-- Task requirements --
Pull out every line of the listing below where "this" appears.

# # #

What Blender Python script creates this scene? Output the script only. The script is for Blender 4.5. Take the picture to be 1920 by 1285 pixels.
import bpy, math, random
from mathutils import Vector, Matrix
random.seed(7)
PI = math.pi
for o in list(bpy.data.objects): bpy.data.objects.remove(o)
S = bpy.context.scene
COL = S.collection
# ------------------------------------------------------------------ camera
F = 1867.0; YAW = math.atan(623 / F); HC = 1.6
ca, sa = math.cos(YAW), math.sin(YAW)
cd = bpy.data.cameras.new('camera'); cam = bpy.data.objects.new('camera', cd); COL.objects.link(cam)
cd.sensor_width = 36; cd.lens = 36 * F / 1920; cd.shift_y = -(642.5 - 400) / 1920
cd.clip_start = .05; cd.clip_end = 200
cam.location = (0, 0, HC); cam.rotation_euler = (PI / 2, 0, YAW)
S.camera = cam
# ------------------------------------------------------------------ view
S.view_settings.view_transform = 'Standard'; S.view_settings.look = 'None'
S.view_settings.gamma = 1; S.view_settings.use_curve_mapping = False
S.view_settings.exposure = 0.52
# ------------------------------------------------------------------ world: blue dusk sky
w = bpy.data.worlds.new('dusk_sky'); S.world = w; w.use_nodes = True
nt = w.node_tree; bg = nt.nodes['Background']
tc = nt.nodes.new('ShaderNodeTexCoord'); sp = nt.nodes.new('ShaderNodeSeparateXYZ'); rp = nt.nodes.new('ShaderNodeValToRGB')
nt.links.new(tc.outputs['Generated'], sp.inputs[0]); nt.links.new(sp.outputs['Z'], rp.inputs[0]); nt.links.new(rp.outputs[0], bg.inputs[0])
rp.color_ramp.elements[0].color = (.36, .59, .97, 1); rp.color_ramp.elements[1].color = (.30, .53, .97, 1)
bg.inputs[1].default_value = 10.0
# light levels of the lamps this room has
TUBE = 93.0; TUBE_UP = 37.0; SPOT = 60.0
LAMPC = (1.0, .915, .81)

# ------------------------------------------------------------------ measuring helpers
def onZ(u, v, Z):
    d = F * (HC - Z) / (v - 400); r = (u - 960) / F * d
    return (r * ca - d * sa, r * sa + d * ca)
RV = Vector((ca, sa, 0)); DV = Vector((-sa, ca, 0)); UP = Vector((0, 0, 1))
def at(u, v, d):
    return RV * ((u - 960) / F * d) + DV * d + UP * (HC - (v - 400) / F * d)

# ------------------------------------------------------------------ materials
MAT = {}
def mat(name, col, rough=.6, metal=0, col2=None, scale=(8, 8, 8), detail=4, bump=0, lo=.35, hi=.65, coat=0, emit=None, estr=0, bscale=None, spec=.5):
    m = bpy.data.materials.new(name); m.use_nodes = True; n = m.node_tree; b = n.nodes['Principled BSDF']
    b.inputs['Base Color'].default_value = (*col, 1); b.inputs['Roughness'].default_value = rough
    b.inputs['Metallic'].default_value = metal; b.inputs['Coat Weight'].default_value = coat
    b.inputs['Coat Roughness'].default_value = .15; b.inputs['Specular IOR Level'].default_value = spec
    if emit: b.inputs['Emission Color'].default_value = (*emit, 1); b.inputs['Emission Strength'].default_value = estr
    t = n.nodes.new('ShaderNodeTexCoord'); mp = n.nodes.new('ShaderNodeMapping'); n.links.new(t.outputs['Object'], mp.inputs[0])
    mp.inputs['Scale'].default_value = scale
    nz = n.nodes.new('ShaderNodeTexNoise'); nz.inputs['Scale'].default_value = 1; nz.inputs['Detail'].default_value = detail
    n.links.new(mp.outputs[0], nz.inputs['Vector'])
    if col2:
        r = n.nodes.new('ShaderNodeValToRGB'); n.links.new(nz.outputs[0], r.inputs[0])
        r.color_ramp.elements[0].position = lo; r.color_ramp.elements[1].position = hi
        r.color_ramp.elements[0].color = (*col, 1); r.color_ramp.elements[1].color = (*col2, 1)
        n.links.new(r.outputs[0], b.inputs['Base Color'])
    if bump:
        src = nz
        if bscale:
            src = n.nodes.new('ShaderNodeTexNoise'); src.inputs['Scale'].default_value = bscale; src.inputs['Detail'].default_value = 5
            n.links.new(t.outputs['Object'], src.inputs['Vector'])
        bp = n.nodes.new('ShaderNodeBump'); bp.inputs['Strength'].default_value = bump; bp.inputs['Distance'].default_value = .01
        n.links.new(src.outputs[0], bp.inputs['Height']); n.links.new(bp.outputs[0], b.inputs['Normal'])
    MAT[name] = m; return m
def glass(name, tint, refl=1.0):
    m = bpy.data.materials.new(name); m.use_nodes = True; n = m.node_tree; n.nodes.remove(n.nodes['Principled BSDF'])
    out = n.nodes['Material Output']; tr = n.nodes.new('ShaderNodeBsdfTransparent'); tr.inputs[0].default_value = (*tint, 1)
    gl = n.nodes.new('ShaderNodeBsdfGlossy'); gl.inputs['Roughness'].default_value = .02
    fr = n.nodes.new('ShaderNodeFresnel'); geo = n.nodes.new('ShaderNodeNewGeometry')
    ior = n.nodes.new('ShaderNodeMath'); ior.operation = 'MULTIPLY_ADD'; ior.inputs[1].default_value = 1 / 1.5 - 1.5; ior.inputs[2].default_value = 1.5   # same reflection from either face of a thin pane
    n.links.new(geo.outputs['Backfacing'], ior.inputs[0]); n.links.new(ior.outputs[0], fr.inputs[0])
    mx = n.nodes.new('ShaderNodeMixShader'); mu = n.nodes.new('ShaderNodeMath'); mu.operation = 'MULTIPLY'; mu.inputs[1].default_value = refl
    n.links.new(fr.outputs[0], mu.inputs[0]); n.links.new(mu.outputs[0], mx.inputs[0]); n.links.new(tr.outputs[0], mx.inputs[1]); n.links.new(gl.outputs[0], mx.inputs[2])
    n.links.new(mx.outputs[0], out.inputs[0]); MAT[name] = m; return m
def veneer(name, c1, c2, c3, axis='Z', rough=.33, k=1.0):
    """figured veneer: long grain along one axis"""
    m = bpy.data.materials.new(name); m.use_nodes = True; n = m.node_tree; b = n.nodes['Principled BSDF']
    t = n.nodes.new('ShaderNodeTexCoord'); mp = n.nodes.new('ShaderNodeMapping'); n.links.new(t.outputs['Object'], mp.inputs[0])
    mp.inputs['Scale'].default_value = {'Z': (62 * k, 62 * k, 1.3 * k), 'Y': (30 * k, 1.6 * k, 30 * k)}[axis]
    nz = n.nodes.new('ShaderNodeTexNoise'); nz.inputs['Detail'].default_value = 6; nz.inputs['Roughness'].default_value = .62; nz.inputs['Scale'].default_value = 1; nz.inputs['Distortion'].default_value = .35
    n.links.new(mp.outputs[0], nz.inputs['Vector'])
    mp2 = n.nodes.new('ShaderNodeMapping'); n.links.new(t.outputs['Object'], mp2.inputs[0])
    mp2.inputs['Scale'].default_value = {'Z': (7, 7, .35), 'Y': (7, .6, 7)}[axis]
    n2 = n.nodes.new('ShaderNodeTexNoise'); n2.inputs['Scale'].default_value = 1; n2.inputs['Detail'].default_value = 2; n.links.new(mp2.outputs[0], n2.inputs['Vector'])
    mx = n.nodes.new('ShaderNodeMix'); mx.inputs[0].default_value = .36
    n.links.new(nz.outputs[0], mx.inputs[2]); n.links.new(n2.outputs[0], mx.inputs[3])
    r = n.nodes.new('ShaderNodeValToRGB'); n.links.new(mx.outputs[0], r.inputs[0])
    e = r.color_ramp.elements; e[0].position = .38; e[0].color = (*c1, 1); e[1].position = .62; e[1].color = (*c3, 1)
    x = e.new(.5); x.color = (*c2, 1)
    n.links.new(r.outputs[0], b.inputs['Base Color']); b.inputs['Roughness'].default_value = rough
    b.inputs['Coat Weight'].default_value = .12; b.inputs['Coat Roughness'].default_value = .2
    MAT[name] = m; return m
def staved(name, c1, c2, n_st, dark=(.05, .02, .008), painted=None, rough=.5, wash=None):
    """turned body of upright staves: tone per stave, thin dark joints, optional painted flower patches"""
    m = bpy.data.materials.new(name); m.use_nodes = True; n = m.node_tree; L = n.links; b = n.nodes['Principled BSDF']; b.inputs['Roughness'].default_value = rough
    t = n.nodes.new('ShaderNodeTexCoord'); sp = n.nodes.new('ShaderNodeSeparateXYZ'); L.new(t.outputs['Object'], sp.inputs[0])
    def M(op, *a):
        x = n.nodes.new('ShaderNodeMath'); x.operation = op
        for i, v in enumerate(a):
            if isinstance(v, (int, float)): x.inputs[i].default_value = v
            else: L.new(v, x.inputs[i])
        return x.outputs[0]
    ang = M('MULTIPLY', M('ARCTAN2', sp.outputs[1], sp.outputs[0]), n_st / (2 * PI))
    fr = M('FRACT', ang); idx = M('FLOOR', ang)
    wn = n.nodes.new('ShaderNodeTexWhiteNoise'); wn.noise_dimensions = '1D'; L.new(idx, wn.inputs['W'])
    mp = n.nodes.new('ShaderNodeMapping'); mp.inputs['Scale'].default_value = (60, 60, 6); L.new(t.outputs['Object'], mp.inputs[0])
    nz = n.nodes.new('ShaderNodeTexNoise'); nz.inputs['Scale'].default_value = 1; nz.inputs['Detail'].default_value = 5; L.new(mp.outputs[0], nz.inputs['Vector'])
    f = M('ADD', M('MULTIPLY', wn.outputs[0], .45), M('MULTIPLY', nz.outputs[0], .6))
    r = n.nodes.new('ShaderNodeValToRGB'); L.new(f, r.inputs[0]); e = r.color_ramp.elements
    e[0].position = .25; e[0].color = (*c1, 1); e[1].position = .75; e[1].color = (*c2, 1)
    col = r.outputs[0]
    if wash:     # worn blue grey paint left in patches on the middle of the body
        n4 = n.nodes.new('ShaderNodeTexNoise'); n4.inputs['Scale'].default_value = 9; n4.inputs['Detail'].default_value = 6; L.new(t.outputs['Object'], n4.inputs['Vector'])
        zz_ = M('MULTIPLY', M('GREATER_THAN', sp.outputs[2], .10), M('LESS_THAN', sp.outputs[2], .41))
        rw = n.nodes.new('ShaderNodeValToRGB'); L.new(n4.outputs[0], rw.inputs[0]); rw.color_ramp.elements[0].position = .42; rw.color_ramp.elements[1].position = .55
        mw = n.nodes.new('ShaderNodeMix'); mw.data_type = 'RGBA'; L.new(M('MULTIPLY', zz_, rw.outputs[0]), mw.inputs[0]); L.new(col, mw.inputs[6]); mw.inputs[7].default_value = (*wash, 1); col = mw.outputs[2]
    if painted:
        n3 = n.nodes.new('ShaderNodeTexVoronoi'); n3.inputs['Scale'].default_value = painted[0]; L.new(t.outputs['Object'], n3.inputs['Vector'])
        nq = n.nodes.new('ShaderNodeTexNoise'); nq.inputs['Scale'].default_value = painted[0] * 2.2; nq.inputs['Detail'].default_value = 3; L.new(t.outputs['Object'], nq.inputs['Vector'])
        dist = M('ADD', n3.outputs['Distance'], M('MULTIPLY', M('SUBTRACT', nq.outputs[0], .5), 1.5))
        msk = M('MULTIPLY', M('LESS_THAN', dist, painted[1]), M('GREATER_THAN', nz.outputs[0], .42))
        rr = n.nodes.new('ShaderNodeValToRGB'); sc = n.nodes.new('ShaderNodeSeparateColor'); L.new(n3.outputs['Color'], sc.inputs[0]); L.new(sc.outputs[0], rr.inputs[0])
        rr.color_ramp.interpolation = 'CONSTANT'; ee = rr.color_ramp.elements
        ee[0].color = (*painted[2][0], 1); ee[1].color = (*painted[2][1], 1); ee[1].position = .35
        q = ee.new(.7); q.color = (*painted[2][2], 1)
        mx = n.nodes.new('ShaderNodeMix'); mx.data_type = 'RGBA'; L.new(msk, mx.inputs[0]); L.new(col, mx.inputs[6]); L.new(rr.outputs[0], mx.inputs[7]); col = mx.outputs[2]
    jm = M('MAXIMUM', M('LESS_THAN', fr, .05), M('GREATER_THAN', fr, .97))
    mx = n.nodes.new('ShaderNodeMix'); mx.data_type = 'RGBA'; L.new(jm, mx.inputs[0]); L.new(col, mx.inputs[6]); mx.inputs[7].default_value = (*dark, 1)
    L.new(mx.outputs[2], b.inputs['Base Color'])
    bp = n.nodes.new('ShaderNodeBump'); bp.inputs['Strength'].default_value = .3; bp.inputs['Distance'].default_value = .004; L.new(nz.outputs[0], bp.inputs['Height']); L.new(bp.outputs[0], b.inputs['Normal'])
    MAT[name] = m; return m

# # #

-- Task result --
What Blender Python script creates this scene? Output the script only. The script is for Blender 4.5. Take the picture to be 1920 by 1285 pixels.
# light levels of the lamps this room has